The Archbishop of Canterbury was facing demands to quit last night as the row over sharia law intensified.
Leading bishops publicly contradicted Dr Rowan Williams's call for Islamic law to be brought into the British legal system.
With the Church of England plunged into crisis, senior figures were said to be discussing the archbishop's future.
One member of the church's "Cabinet", the Archbishop's Council, was reported as saying: "There have been a lot of calls for him to resign. I don't suppose he will take any notice, but, yes, he should resign."
Officials at Lambeth Palace told the BBC Dr Williams was in a "state of shock" and "completely overwhelmed" by the scale of the row.
It was said that he could not believe the fury of the reaction. The most damaging attack came from the Pakistan-born Bishop of Rochester, the Right Reverend Michael Nazir-Ali.
He said it would be "simply impossible" to bring sharia law into British law "without fundamentally affecting its integrity".
Sharia "would be in tension with the English legal tradition on questions like monogamy, provisions for divorce, the rights of women, custody of children, laws of inheritance and of evidence.
"This is not to mention the relation of freedom of belief and of expression to provisions for blasphemy and apostasy."
This is an example of Sharia law
Mukhtaran Bibi, a young Pakistani woman.
She was accused of having a brother - 14 years of age - who was supposedly seen in public with a girl from another tribal family;
this rumor was never confirmed and Bibi denied it.
She was judged by a Tribal Elders Council of six men to be punished for her brother's sin.
She was sentenced to be gang-raped. The sentence was carried out by five men, her neighbors. Hundreds waited outside as she was gang-raped.
She was then sent home naked in the streets. Amazingly and with great courage Mukhtaran Bibi went to the courts seeking justice.
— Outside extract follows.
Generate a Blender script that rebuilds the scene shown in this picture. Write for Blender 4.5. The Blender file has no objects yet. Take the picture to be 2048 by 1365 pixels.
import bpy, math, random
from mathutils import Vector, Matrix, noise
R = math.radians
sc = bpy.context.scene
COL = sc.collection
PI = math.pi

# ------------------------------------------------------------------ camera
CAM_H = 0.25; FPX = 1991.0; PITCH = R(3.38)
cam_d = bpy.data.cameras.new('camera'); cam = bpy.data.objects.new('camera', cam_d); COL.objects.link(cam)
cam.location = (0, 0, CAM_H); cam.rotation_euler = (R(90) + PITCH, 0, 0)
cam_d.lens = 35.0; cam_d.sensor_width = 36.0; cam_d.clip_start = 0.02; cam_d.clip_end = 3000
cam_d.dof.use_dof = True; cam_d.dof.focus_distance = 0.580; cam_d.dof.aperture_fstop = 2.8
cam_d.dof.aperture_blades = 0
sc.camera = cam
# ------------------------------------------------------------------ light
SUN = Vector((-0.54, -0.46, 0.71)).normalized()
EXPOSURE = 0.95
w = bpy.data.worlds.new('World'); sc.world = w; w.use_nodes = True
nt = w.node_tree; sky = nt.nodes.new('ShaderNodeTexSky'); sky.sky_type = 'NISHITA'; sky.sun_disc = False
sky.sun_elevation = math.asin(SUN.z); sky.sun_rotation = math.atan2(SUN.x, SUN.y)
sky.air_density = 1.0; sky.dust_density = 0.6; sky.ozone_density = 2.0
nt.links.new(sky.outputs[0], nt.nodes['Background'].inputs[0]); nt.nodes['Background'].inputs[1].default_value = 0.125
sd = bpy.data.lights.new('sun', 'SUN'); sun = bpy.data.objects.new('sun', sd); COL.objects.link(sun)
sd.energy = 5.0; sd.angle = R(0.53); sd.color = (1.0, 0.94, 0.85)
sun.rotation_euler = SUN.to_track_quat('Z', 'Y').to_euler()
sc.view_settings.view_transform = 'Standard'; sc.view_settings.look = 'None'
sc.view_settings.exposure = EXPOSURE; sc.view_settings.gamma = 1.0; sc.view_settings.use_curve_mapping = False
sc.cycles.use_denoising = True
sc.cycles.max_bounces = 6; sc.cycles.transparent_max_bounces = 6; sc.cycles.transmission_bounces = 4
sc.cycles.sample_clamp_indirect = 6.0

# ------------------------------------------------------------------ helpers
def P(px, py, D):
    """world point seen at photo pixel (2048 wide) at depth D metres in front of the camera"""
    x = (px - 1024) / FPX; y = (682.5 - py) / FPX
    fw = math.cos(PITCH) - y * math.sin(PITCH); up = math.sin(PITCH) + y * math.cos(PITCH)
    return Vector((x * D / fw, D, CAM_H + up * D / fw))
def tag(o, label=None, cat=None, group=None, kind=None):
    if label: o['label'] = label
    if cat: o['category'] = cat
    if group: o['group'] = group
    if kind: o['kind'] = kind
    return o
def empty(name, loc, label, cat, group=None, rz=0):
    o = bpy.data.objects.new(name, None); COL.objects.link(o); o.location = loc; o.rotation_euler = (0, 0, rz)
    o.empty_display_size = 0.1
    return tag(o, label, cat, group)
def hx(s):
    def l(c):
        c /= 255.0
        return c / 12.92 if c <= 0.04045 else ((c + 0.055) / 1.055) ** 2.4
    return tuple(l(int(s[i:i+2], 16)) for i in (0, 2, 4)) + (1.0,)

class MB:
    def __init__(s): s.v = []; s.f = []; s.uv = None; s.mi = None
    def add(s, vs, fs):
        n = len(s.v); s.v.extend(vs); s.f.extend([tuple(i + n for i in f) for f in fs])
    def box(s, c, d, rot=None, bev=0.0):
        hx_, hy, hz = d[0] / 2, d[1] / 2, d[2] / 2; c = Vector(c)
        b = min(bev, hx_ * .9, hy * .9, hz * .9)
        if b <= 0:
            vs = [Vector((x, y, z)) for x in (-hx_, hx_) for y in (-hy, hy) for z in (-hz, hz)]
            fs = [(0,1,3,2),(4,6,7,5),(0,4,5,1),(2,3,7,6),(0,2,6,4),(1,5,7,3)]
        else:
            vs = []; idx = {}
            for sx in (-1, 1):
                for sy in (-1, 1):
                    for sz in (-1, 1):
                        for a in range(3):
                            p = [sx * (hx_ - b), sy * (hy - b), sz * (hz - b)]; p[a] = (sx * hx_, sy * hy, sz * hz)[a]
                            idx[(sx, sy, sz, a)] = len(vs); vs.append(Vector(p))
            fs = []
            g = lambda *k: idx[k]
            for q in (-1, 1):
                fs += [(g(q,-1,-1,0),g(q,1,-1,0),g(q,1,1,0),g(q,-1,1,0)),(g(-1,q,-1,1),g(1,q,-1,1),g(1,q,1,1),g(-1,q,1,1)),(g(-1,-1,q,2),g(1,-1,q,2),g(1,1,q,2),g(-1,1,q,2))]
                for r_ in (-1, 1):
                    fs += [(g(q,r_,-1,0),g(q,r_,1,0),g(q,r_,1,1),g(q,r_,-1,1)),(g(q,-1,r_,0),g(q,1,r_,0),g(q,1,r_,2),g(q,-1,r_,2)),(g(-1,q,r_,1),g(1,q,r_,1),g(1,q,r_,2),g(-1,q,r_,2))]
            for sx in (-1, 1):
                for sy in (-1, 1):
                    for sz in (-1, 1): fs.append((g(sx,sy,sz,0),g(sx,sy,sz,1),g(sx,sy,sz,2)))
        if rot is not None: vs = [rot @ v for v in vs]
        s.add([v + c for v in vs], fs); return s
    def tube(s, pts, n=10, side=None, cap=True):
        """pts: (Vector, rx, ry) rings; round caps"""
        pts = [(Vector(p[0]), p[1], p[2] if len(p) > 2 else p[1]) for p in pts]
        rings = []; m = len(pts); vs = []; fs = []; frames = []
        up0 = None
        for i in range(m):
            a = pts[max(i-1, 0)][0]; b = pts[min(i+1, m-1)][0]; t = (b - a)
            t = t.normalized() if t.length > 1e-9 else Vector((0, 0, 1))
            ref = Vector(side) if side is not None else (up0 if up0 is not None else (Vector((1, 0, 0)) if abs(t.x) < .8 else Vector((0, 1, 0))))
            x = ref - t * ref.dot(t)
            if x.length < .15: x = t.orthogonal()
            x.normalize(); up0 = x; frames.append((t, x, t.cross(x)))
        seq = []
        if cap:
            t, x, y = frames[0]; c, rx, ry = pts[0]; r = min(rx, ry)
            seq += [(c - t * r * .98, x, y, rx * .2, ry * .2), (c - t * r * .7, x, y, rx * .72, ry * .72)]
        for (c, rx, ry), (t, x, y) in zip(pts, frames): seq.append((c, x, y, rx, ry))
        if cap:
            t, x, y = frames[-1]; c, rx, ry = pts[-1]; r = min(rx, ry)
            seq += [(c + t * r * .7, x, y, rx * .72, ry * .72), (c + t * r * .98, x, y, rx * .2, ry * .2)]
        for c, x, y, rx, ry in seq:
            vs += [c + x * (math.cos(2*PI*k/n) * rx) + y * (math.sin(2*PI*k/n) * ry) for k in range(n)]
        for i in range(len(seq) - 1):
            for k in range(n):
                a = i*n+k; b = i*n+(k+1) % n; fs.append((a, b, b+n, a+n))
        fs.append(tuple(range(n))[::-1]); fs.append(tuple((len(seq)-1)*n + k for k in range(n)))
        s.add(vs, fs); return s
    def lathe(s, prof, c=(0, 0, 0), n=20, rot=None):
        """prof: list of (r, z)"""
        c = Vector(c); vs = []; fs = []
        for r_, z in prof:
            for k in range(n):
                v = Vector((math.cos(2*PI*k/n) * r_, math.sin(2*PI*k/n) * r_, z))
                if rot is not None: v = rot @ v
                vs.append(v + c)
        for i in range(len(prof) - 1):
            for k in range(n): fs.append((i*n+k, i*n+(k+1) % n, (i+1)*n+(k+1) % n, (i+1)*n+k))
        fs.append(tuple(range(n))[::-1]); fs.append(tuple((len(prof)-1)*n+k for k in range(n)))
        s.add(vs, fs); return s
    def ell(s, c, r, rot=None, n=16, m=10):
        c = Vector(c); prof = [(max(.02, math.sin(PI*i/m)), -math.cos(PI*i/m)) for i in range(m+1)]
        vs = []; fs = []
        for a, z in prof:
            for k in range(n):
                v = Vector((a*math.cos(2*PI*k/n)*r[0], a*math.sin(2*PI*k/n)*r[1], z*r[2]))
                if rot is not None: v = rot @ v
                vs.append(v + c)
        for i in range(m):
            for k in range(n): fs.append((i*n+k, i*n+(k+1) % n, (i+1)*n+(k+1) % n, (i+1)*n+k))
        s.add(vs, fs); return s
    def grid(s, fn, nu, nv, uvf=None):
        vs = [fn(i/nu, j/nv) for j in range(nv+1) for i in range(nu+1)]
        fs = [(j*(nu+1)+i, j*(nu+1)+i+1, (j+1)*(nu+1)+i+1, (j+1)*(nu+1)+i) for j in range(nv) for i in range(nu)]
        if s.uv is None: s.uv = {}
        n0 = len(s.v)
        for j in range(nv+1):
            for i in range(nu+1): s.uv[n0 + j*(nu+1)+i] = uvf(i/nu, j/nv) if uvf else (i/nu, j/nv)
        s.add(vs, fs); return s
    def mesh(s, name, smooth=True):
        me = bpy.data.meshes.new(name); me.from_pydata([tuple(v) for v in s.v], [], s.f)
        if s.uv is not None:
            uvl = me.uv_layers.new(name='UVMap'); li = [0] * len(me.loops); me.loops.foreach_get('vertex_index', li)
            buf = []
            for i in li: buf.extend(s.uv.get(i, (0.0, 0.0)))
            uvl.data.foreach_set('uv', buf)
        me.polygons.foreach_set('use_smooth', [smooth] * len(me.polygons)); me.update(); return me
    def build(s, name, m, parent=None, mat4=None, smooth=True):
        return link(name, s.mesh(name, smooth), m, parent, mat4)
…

The men were originally convicted of the rape. Recently a court overturned the conviction as illegal. The requirement for conviction of rape in Pakistan's family law is that four men (all Muslims) have to testify they witnessed the event.
The rapist witnesses were unlikely to testify against themselves.
The law, which is regarded as sacred, is based on the Koran and the traditions of the Prophet.
What is particularly outrageous in the law is that a woman who reports she has been raped will be charged for slanderous accusation and flogged 80 lashes if she is unable to prove the rape.
Under the law you have to produce four pious male Muslim eyewitnesses in order to prove illicit sex has taken place and it's impossible."
Perversely, if there were four witnesses to a rape, they would have been accessories to the crime.